[Source records]
━━━━━━━━━━━━━━━━━━━━
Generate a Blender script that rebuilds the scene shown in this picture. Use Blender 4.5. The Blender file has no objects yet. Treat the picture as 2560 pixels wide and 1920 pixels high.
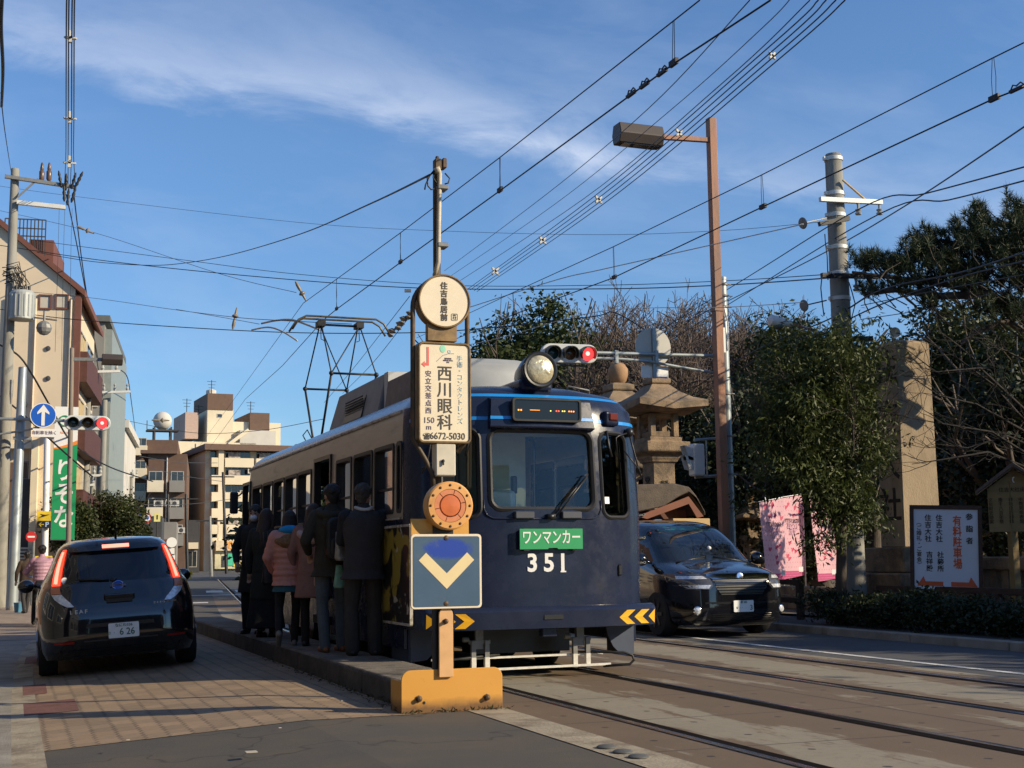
import bpy, math, random
import numpy as np
from mathutils import Vector, Matrix
R = math.radians
scene = bpy.context.scene
col = scene.collection
# ---------------------------------------------------------------- camera
# street axes: +Y runs up the street along the tram, +X to the shrine side
CAM_H, FPX = 1.18, 3300.0
YAW, PITCH, ROLL = 0.363717, 0.131237, -0.0114
CM = (Matrix.Rotation(-YAW, 4, 'Z') @ Matrix.Rotation(math.pi/2 + PITCH, 4, 'X') @ Matrix.Rotation(ROLL, 4, 'Z'))
cd = bpy.data.cameras.new('camera'); cam = bpy.data.objects.new('camera', cd); col.objects.link(cam)
cam.matrix_world = Matrix.Translation((0, 0, CAM_H)) @ CM
cd.sensor_width = 36.0; cd.lens = 36.0*FPX/2560; cd.clip_start = .1; cd.clip_end = 6000
scene.camera = cam
# ---------------------------------------------------------------- light
SUN_EL, SUN_AZ = R(24.5), math.atan2(.80, -.60)      # clockwise from +Y
TO_SUN = Vector((math.sin(SUN_AZ)*math.cos(SUN_EL), math.cos(SUN_AZ)*math.cos(SUN_EL), math.sin(SUN_EL)))
sl = bpy.data.lights.new('sun', 'SUN'); sl.energy = 5.0; sl.angle = R(.53); sl.color = (1, .85, .61)
so = bpy.data.objects.new('sun', sl); col.objects.link(so); so.rotation_euler = TO_SUN.to_track_quat('Z', 'Y').to_euler()
scene.view_settings.view_transform = 'Standard'; scene.view_settings.look = 'None'
scene.view_settings.exposure = 0.32; scene.view_settings.gamma = 1.0
w = bpy.data.worlds.new('World'); scene.world = w; w.use_nodes = True
nt = w.node_tree; N = nt.nodes; L = nt.links
bg = N['Background']; bg.inputs[1].default_value = .10
sky = N.new('ShaderNodeTexSky'); sky.sky_type = 'NISHITA'; sky.sun_disc = False
sky.sun_elevation = SUN_EL; sky.sun_rotation = SUN_AZ; sky.air_density = 1.0; sky.dust_density = 0.0; sky.ozone_density = 2.5

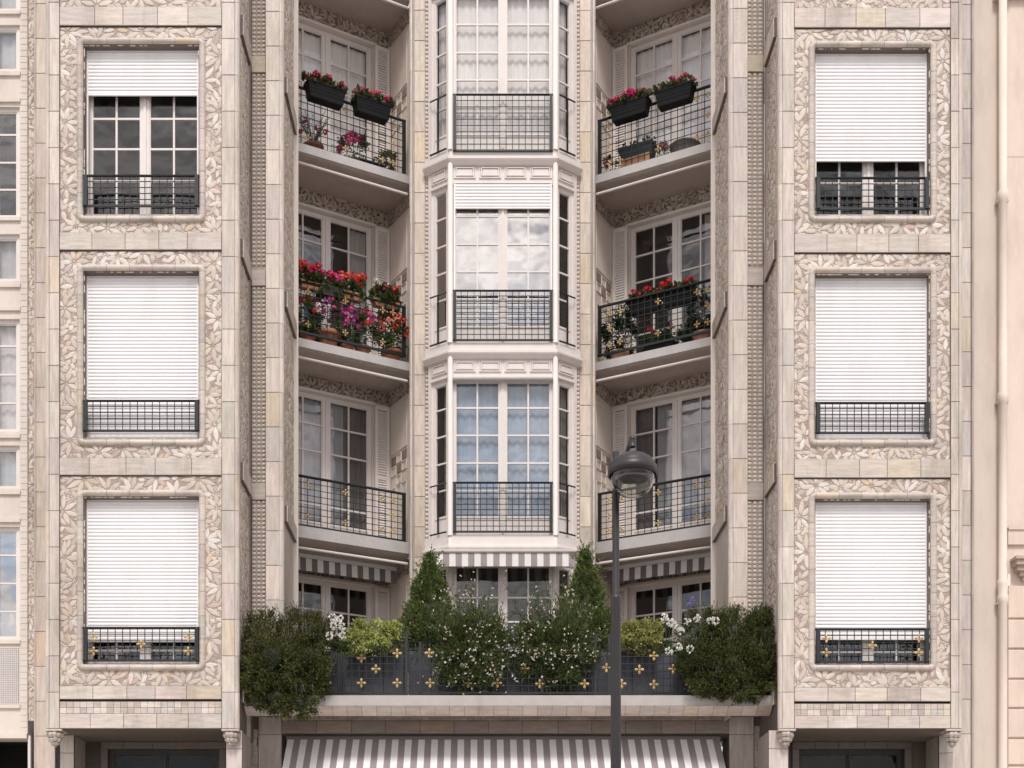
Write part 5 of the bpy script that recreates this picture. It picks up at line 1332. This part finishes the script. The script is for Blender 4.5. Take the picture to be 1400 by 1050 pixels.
n2 = N.new('ShaderNodeTexNoise'); n2.inputs['Scale'].default_value = 2.1; n2.inputs['Detail'].default_value = 6; L.new(mp.outputs[0], n2.inputs['Vector'])
r2 = N.new('ShaderNodeMapRange'); r2.inputs['From Min'].default_value = .3; r2.inputs['From Max'].default_value = .7; L.new(n2.outputs['Fac'], r2.inputs['Value'])
cm = N.new('ShaderNodeMix'); cm.data_type = 'RGBA'; cm.inputs['A'].default_value = (2.2, 2.15, 2.35, 1); cm.inputs['B'].default_value = (12.5, 11.6, 11.2, 1); L.new(r2.outputs[0], cm.inputs['Factor'])
mx = N.new('ShaderNodeMix'); mx.data_type = 'RGBA'; L.new(r1.outputs[0], mx.inputs['Factor']); L.new(sky.outputs[0], mx.inputs['A']); L.new(cm.outputs['Result'], mx.inputs['B'])
L.new(mx.outputs['Result'], bg.inputs['Color'])
sd = bpy.data.lights.new('sun', 'SUN'); sd.energy = 1.7; sd.angle = math.radians(16); sd.color = (1, .96, .915)
so = bpy.data.objects.new('sun', sd); COL.objects.link(so)
# sun stands behind the camera, high: direction towards sun
dv = Vector((.0, -math.cos(EL), math.sin(EL))).normalized()
so.rotation_euler = dv.to_track_quat('Z', 'Y').to_euler(); so.location = (0, 0, 30)
sky.sun_rotation = math.atan2(dv.x, dv.y)

cd = bpy.data.cameras.new('camera'); cam = bpy.data.objects.new('camera', cd); COL.objects.link(cam); sc.camera = cam
cd.sensor_width = 36; cd.lens = F/1400*36; cd.shift_x = (700-VX)/1400; cd.shift_y = (YH-525)/1400; cd.clip_end = 500
cam.location = (0, 0, EYE); cam.rotation_euler = (pi/2, 0, 0)
vs_ = sc.view_settings; vs_.view_transform = 'Standard'; vs_.look = 'None'; vs_.gamma = 1; vs_.exposure = 0.62
sc.cycles.max_bounces = 8; sc.cycles.transparent_max_bounces = 16
for o in bpy.data.objects:
    if '_org' in o.keys(): del o['_org']
print('faces', sum(len(o.data.polygons) for o in bpy.data.objects if o.type == 'MESH'), 'objects', len(bpy.data.objects))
━━━━━━━━━━━━━━━━━━━━
INSTRUCTION: Leave out the pictures and restate everything else word for word.

SOLUTION FOR THIS TASK:
Generate a Blender script that rebuilds the scene shown in this picture. Use Blender 4.5. The Blender file has no objects yet. Treat the picture as 2560 pixels wide and 1920 pixels high.
import bpy, math, random
import numpy as np
from mathutils import Vector, Matrix
R = math.radians
scene = bpy.context.scene
col = scene.collection
# ---------------------------------------------------------------- camera
# street axes: +Y runs up the street along the tram, +X to the shrine side
CAM_H, FPX = 1.18, 3300.0
YAW, PITCH, ROLL = 0.363717, 0.131237, -0.0114
CM = (Matrix.Rotation(-YAW, 4, 'Z') @ Matrix.Rotation(math.pi/2 + PITCH, 4, 'X') @ Matrix.Rotation(ROLL, 4, 'Z'))
cd = bpy.data.cameras.new('camera'); cam = bpy.data.objects.new('camera', cd); col.objects.link(cam)
cam.matrix_world = Matrix.Translation((0, 0, CAM_H)) @ CM
cd.sensor_width = 36.0; cd.lens = 36.0*FPX/2560; cd.clip_start = .1; cd.clip_end = 6000
scene.camera = cam
# ---------------------------------------------------------------- light
SUN_EL, SUN_AZ = R(24.5), math.atan2(.80, -.60)      # clockwise from +Y
TO_SUN = Vector((math.sin(SUN_AZ)*math.cos(SUN_EL), math.cos(SUN_AZ)*math.cos(SUN_EL), math.sin(SUN_EL)))
sl = bpy.data.lights.new('sun', 'SUN'); sl.energy = 5.0; sl.angle = R(.53); sl.color = (1, .85, .61)
so = bpy.data.objects.new('sun', sl); col.objects.link(so); so.rotation_euler = TO_SUN.to_track_quat('Z', 'Y').to_euler()
scene.view_settings.view_transform = 'Standard'; scene.view_settings.look = 'None'
scene.view_settings.exposure = 0.32; scene.view_settings.gamma = 1.0
w = bpy.data.worlds.new('World'); scene.world = w; w.use_nodes = True
nt = w.node_tree; N = nt.nodes; L = nt.links
bg = N['Background']; bg.inputs[1].default_value = .10
sky = N.new('ShaderNodeTexSky'); sky.sky_type = 'NISHITA'; sky.sun_disc = False
sky.sun_elevation = SUN_EL; sky.sun_rotation = SUN_AZ; sky.air_density = 1.0; sky.dust_density = 0.0; sky.ozone_density = 2.5

Write part 5 of the bpy script that recreates this picture. It picks up at line 1332. This part finishes the script. The script is for Blender 4.5. Take the picture to be 1400 by 1050 pixels.
n2 = N.new('ShaderNodeTexNoise'); n2.inputs['Scale'].default_value = 2.1; n2.inputs['Detail'].default_value = 6; L.new(mp.outputs[0], n2.inputs['Vector'])
r2 = N.new('ShaderNodeMapRange'); r2.inputs['From Min'].default_value = .3; r2.inputs['From Max'].default_value = .7; L.new(n2.outputs['Fac'], r2.inputs['Value'])
cm = N.new('ShaderNodeMix'); cm.data_type = 'RGBA'; cm.inputs['A'].default_value = (2.2, 2.15, 2.35, 1); cm.inputs['B'].default_value = (12.5, 11.6, 11.2, 1); L.new(r2.outputs[0], cm.inputs['Factor'])
mx = N.new('ShaderNodeMix'); mx.data_type = 'RGBA'; L.new(r1.outputs[0], mx.inputs['Factor']); L.new(sky.outputs[0], mx.inputs['A']); L.new(cm.outputs['Result'], mx.inputs['B'])
L.new(mx.outputs['Result'], bg.inputs['Color'])
sd = bpy.data.lights.new('sun', 'SUN'); sd.energy = 1.7; sd.angle = math.radians(16); sd.color = (1, .96, .915)
so = bpy.data.objects.new('sun', sd); COL.objects.link(so)
# sun stands behind the camera, high: direction towards sun
dv = Vector((.0, -math.cos(EL), math.sin(EL))).normalized()
so.rotation_euler = dv.to_track_quat('Z', 'Y').to_euler(); so.location = (0, 0, 30)
sky.sun_rotation = math.atan2(dv.x, dv.y)

cd = bpy.data.cameras.new('camera'); cam = bpy.data.objects.new('camera', cd); COL.objects.link(cam); sc.camera = cam
cd.sensor_width = 36; cd.lens = F/1400*36; cd.shift_x = (700-VX)/1400; cd.shift_y = (YH-525)/1400; cd.clip_end = 500
cam.location = (0, 0, EYE); cam.rotation_euler = (pi/2, 0, 0)
vs_ = sc.view_settings; vs_.view_transform = 'Standard'; vs_.look = 'None'; vs_.gamma = 1; vs_.exposure = 0.62
sc.cycles.max_bounces = 8; sc.cycles.transparent_max_bounces = 16
for o in bpy.data.objects:
    if '_org' in o.keys(): del o['_org']
print('faces', sum(len(o.data.polygons) for o in bpy.data.objects if o.type == 'MESH'), 'objects', len(bpy.data.objects))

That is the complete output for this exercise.